Video Rewind: Jim Morrison’s final show with The Doors

Jim Morrison, lead singer of The Doors, posed for "The Young Lion" (aka "The American Poet") session at Joel Brodsky’s studio in New York City, New York on September 18, 1967. Photo by Joel Brodsky.
Jim Morrison, lead singer of The Doors, posed for "The Young Lion" (aka "The American Poet") session at Joel Brodsky’s studio in New York City, New York on September 18, 1967. Photo by Joel Brodsky.
THIS ARTICLE WAS WRITTEN BY RYAN BRAY AND PUBLISHED BY CONSEQUENCE OF SOUND ON DECEMBER 13, 2013.

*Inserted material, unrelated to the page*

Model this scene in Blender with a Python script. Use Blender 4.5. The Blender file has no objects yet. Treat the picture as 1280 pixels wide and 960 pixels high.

This week marks the anniversary of the last show The Doors ever played with their charming and enigmatic frontman Jim Morrison. While there’s plenty of Door fans who have been born and grown up in a world without Morrison, it doesn’t change the fact that the whole thing still feels oddly surreal. It’s no doubt because in that four-plus decades, the Lizard King’s rock and roll mythos has only grown in size and scope. When you’ve perfected, and in a lot of ways defined, the art of being an ageless musical deity, time is your best friend.

Stories of Morrison’s frequent drug use, fleeting affairs with throngs of women, the prodigious drinking, and his, um, penchant for over-sharing are larger-than-life tales embedded into the greater pop culture lexicon. Every time someone speaks up and rolls out their own Jim Morrison fable, it continues to take. There’s no rolling of the eyes or feigned interest; it’s just another chapter in the Morrison legacy that we all can’t wait to consume.

With that in mind, “Turn Out The Lights,” a documentary recapping The Doors’ last performance with Morrison at The Warehouse in New Orleans on December 12th, 1970, is fairly captivating. (Even if it’s nothing most fans haven’t already encountered.) Featuring testimony from staffers at The Warehouse and fans who were in attendance, all interspersed with archival footage from the show, the documentary paints a bleak portrait of the rock icon staggering his way to the end of a tumultuous road. This isn’t Jim Morrison, the suave and sexy poster child of 1960s psychedelia; it’s the bearded Jim Morrison, puke bucket by his side, passing out in the middle of “Light My Fire.”